"Death couldn't touch him," says ex-Nervebreakers guitarist Barry Kooda, once part of the local punk scene that birthed Bobby Calverley's alter ego--Bobby Soxx, lead singer (shouter? screamer? growler?) of the band Stick Men with Ray Guns, which existed throughout most of the 1980s. "It sounded like something totally made up when I heard he died of liver damage, because the guy was bulletproof."

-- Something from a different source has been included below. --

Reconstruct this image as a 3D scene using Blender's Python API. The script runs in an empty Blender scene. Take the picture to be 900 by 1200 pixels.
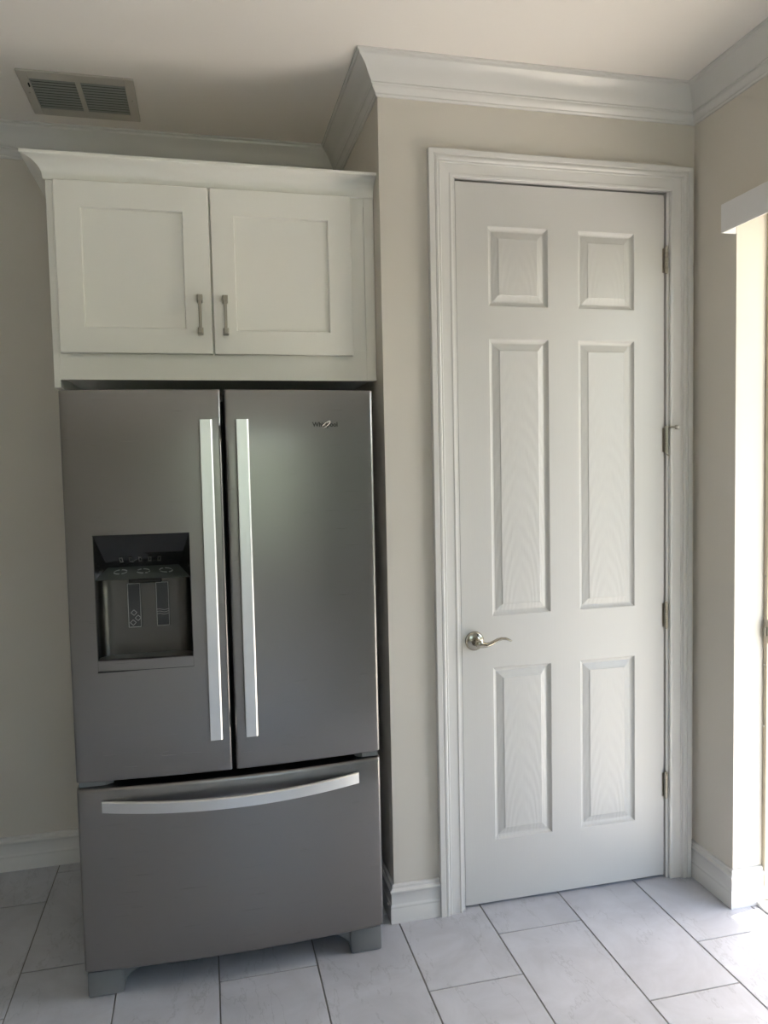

Bobby Soxx is that very definition of local legend: More people have heard about him than have actually heard him perform. Everyone who knew him in the late '70s and '80s has one story, if not 100, to tell about him--the time he pissed on this guy, the time he punched that guy, the time he got so fucked-up at one bar that he drank candle wax off of patrons' tables. They are tales that, over time, become the stuff of mythology--for better or worse. Those who knew nothing of his violent temper and had heard only of the name Bobby Soxx (or Stick Men with Ray Guns or Teenage Queers, his first band with the Dirkx brothers) worshipped him, if only because he was there and, somehow, survived.

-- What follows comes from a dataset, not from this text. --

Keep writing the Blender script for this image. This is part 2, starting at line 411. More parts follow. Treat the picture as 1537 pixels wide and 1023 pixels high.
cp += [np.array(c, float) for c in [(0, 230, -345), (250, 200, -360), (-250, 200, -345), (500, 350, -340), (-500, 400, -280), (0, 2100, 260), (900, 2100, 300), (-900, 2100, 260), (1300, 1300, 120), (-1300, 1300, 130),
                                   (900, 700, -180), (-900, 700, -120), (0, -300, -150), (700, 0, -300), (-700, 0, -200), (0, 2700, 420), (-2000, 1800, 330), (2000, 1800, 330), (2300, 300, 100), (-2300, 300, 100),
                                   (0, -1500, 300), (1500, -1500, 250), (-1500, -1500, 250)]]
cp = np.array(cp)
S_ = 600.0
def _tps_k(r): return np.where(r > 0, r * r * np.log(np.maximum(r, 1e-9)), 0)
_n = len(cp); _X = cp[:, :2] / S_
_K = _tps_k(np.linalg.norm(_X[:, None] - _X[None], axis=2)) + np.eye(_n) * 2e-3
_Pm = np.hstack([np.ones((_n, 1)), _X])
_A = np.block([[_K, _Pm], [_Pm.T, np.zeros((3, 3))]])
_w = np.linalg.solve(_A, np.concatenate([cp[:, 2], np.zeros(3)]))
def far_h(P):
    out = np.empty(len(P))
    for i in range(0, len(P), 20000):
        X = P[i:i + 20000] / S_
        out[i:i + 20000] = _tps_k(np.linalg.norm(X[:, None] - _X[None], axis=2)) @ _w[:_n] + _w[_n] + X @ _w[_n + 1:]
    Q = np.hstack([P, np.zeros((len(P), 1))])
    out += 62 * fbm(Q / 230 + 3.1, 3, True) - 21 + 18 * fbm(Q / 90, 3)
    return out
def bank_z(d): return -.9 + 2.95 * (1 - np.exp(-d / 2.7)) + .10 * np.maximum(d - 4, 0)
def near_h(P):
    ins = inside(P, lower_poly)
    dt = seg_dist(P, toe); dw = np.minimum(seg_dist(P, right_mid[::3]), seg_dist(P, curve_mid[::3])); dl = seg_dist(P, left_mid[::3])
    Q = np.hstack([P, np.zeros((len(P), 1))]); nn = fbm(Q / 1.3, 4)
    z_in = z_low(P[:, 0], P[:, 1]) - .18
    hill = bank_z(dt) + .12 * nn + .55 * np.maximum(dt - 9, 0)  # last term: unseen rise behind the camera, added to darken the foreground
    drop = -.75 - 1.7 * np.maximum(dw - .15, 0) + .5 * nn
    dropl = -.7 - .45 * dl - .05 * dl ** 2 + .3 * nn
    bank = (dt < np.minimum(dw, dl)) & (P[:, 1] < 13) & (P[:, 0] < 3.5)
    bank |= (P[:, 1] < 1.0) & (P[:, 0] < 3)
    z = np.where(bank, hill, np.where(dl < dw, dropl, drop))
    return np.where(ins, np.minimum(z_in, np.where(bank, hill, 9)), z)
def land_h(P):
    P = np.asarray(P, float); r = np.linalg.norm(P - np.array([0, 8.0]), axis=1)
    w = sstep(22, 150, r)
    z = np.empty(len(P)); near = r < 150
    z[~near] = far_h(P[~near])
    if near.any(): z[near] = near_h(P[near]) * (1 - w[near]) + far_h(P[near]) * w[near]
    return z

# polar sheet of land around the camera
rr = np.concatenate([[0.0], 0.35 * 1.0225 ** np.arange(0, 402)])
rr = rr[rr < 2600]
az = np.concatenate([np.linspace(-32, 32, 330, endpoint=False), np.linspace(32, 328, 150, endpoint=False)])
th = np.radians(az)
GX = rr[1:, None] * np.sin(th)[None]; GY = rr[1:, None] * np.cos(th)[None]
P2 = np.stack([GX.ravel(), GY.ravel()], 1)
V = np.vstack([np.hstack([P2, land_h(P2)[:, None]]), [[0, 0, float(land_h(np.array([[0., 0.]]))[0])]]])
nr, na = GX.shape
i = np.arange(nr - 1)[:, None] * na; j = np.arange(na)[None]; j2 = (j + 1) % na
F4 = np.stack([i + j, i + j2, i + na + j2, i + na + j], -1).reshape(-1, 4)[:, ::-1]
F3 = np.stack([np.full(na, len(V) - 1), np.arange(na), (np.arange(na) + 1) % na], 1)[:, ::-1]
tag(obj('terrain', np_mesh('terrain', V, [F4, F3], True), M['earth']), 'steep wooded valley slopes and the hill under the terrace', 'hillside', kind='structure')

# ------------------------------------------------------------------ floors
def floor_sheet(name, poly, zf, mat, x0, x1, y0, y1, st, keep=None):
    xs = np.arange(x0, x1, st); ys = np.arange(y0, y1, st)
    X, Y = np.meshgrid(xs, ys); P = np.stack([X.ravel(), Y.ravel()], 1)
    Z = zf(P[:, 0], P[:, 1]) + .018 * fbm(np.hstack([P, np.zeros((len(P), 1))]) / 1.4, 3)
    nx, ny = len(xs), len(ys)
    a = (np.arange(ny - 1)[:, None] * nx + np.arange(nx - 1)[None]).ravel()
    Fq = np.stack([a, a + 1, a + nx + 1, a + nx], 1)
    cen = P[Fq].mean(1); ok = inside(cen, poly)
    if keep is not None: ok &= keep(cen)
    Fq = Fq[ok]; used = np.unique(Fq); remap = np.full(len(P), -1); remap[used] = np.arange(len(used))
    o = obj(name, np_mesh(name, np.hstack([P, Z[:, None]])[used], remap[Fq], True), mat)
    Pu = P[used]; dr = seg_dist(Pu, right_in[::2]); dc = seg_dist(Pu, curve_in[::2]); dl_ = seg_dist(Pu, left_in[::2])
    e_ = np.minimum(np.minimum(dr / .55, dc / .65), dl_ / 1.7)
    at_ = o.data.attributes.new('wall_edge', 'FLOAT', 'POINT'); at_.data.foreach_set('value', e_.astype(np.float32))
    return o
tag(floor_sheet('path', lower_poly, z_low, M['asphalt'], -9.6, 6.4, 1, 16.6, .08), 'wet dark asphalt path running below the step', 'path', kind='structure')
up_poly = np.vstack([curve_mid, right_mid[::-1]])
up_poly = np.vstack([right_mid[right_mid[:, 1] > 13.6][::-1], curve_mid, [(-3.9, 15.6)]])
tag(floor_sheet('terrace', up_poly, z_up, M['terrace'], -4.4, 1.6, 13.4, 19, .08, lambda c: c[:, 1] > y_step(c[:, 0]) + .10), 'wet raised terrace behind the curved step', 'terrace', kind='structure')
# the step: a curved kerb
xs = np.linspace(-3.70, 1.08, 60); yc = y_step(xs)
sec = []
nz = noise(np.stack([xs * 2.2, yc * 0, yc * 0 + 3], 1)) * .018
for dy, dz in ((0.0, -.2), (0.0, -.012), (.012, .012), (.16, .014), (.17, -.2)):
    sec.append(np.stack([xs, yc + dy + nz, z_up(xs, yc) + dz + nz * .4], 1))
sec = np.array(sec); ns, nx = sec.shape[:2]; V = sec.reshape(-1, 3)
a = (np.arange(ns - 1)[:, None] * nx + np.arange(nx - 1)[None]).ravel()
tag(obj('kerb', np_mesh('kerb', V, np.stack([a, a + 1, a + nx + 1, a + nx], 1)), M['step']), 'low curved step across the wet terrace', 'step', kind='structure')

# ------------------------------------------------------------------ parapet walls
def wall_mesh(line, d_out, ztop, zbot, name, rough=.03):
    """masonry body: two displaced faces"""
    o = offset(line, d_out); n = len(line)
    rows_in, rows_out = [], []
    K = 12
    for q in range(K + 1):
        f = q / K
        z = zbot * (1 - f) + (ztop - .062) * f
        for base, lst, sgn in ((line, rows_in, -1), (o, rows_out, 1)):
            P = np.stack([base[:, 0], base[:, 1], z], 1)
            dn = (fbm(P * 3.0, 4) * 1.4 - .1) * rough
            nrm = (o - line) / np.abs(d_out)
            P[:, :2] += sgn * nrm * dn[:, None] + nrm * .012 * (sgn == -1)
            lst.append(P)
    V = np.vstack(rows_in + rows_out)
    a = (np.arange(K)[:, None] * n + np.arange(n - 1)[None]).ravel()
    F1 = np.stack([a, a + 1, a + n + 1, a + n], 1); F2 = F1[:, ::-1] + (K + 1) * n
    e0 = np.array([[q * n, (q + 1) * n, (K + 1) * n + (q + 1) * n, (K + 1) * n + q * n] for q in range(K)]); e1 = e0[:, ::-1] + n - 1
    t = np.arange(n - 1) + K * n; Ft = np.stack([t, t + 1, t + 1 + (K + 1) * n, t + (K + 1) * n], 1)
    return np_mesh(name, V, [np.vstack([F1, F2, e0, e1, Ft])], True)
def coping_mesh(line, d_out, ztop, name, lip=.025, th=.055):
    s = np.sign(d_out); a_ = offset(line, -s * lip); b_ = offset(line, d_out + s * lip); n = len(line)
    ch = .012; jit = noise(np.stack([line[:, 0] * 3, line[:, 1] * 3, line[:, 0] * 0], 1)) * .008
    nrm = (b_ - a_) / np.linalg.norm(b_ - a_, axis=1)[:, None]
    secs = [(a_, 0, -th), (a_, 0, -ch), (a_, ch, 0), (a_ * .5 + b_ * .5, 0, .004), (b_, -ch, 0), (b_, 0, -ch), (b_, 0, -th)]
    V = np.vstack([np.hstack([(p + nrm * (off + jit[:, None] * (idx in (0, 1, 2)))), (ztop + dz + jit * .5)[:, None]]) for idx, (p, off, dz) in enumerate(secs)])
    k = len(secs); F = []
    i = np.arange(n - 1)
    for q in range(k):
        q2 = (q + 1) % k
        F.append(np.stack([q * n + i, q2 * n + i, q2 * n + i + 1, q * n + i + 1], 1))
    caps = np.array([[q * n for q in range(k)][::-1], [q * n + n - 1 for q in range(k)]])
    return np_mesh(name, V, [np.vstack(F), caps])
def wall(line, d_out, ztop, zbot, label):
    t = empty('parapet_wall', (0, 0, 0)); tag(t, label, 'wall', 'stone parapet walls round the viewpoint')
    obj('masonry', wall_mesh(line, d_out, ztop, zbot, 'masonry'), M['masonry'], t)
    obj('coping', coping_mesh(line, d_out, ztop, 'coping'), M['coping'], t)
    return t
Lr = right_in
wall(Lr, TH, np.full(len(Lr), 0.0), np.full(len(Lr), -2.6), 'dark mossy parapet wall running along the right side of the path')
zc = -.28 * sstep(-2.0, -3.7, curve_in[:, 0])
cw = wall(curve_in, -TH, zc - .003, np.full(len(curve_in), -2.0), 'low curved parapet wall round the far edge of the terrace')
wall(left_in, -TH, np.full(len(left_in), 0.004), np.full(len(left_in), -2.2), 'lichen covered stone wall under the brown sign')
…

It's understatement to say Bobby Soxx had lived through a lot: He had been shot at point-blank range; stabbed by burglars, who punctured his lung; incarcerated in Huntsville's prisons and Terrell's mental asylums. He fought with audience members, with members of other bands, with members of his own bands. He drank and drugged so much he insisted that he remembered few of the bad things he did during his lifetime, including the night he beat his live-in girlfriend with his fists, then a tire iron, before urinating on her crumpled, battered body.
"Every fifth day, I asked him if he wanted to quit drinking," Kulcsar says. "He said, 'No, it's all I got. I don't do junk or speed anymore. Drinking's all I got.' He told me when he was living on Greenville, he could panhandle 15, 20 bucks a day, and at $1.25 a quart of beer, that was a lot of 40-ounces. I got him down to four bottles a day, but the damage was done. Everybody told me he had more chances than most. One of the originals we wrote was called 'Scarred.' It said, 'I've taken a bullet/I've taken a blade/I'm scarred.' He said he deserved it. He wasn't bitter at anyone. One of his personalities knew the consequences of his actions. At one time in his life there was a good guy there, but somewhere and somehow that person got squelched."

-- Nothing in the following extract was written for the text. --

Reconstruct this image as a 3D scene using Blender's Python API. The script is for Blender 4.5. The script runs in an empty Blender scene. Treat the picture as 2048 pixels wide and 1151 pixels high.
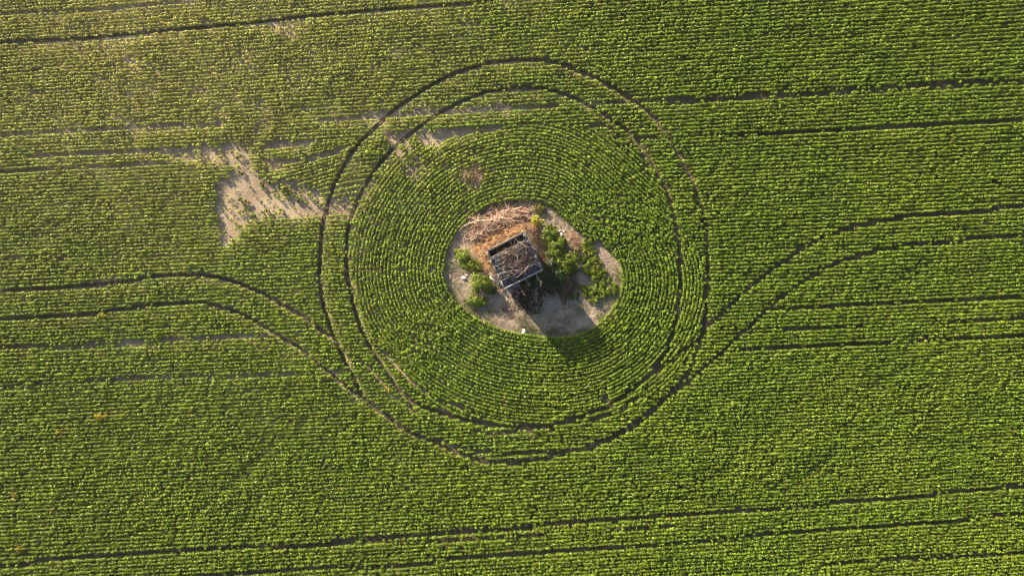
import bpy, math, random
import numpy as np
from mathutils import Vector

R = np.random.default_rng(7)
random.seed(7)
C = bpy.context.scene.collection
M_PX, H = 0.05, 80.0            # metres per photo pixel on the ground, camera height
EL = 19.0                       # sun elevation
SX, SY = -0.634, 0.773          # horizontal direction towards the sun


def P(px, py, z=0.0):
    """photo pixel -> world position of a point that stands z above the ground"""
    k = M_PX * (1 - z / H)
    return np.array([(px - 1024) * k, (575.5 - py) * k, z])


def Z(zx, zy, z=0.0):
    """the same from coordinates measured in the enlarged crop of the clearing"""
    return P(860 + zx / 3.488, 370 + zy / 3.488, z)


# ------------------------------------------------------------------ noise
_T = np.random.default_rng(3).random((256, 256))


def noise(x, y, s=0):
    x = np.asarray(x, float) + s * 17.3; y = np.asarray(y, float) + s * 9.7
    xi = np.floor(x).astype(int); yi = np.floor(y).astype(int)
    fx = x - xi; fy = y - yi
    fx = fx * fx * (3 - 2 * fx); fy = fy * fy * (3 - 2 * fy)
    a = _T[xi & 255, yi & 255]; b = _T[(xi + 1) & 255, yi & 255]
    c = _T[xi & 255, (yi + 1) & 255]; d = _T[(xi + 1) & 255, (yi + 1) & 255]
    return (a * (1 - fx) + b * fx) * (1 - fy) + (c * (1 - fx) + d * fx) * fy


def fbm(x, y, o=4, s=0):
    t = 0; a = 1; n = 0
    for i in range(o):
        t = t + a * noise(np.asarray(x) * 2 ** i, np.asarray(y) * 2 ** i, s + i); n += a; a *= .55
    return t / n


def sstep(x, a, b):
    t = np.clip((np.asarray(x, float) - a) / (b - a), 0, 1)
    return t * t * (3 - 2 * t)


def in_poly(x, y, poly):
    p = np.array(poly, float); ins = np.zeros(np.shape(x), bool); j = len(p) - 1
    for i in range(len(p)):
        xi, yi = p[i]; xj, yj = p[j]
        cr = ((yi > y) != (yj > y)) & (x < (xj - xi) * (y - yi) / ((yj - yi) or 1e-9) + xi)
        ins ^= cr; j = i
    return ins


def dist_line(x, y, pts):
    d = np.full(np.shape(x), 1e9)
    p = np.array(pts, float)
    for a, b in zip(p[:-1], p[1:]):
        ab = b - a; L = ab @ ab + 1e-9
        t = np.clip(((x - a[0]) * ab[0] + (y - a[1]) * ab[1]) / L, 0, 1)
        d = np.minimum(d, np.hypot(x - a[0] - t * ab[0], y - a[1] - t * ab[1]))
    return d


def smooth(pts, n=8, closed=False):
    p = np.array(pts, float); out = []
    m = len(p)
    for i in range(m if closed else m - 1):
        if closed:
            a, b, c, d = p[i - 1], p[i], p[(i + 1) % m], p[(i + 2) % m]
        else:
            a, b, c, d = p[max(i - 1, 0)], p[i], p[i + 1], p[min(i + 2, m - 1)]
        for t in np.arange(n) / n:
            out.append(.5 * (2 * b + (c - a) * t + (2 * a - 5 * b + 4 * c - d) * t * t + (3 * b - a - 3 * c + d) * t ** 3))
    out.append(out[0] if closed else p[-1])
    return np.array(out)


# ------------------------------------------------------------------ materials
def nt(name):
    m = bpy.data.materials.new(name); m.use_nodes = True
    t = m.node_tree; t.nodes.clear()
    o = t.nodes.new('ShaderNodeOutputMaterial')
    return m, t, o


def N(t, kind, **kw):
    n = t.nodes.new(kind)
    for k, v in kw.items():
        if k.startswith('i_'):
            key = k[2:]
            n.inputs[int(key) if key.isdigit() else key.replace('_', ' ')].default_value = v
        else:
            setattr(n, k, v)
    return n


def ramp(t, fac, stops):
    r = t.nodes.new('ShaderNodeValToRGB'); e = r.color_ramp.elements
    while len(e) < len(stops): e.new(.5)
    for el, (p, c) in zip(e, stops):
        el.position = p; el.color = (*c, 1)
    t.links.new(fac, r.inputs[0]); return r.outputs[0]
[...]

Even those who want only to say nice things about Bobby Soxx have a hard time finding any. Nancy Soxx lived with Bobby from 1973 till the early '80s; she long ago went straight and left behind the punk-rock lifestyle. They met through Nancy's sister, who attended high school with Bobby at Sunset. Nancy thought Bobby was cute back then, a regular little hippie with hair down to his shoulders. The girls thought he was cute, and back then he was. After all, he was not so far-removed from his days in a Christian youth group, of which Bobby insisted he had been part when he was a kid.
Nancy--who doesn't want her last name used; "just say 'Nancy Soxx,'" she insists even now--isn't quite sure when her boyfriend made the transition from hippie to punk, only that by the late 1970s he had become enamored of the Ramones, Blondie, and Robert Gordon--the latter of whom they went to hear at the old Agora Ballroom in 1979. Before the show, there was a punk-new-wave talent contest, and Bobby entered, wearing a red-and-white-checked shirt and straight-legged girl's Levi's, with his hair sticking straight up. For his trouble, he took home a 1953 Seaburg jukebox stocked with 100 records. That night, he introduced himself to the crowd as Bobby Soxx. The nickname stuck.
"We had a lot of friends in punk bands, and we were hanging out with them," Nancy recalls. "He decided he wanted to sing, so he formed his own style, and different bands decided he could play with them. We had a lot of fun with them, and we hung out at some neat clothing places, like Ec-lec-tricity. We got into the scene of dressing, the fun clothing, and things like that. It was a fun time, but he changed. He turned me off after a while. I was quite a bit older than he was. I'm 55 now, and he never grew up. He did everything to the extreme, and I just couldn't live like that anymore. It broke his heart. He was a big crybaby, but I had to do it. I was sick of it. I finally got enough, and I'm still alive."
The night before he died, Bobby, who had been living with girlfriend, local artist Sunny Delipsy, called Nancy. They hadn't spoken since his release from prison, and she wanted nothing to do with him. Nancy says Bobby called to tell her only one thing: He would love her till the day he died.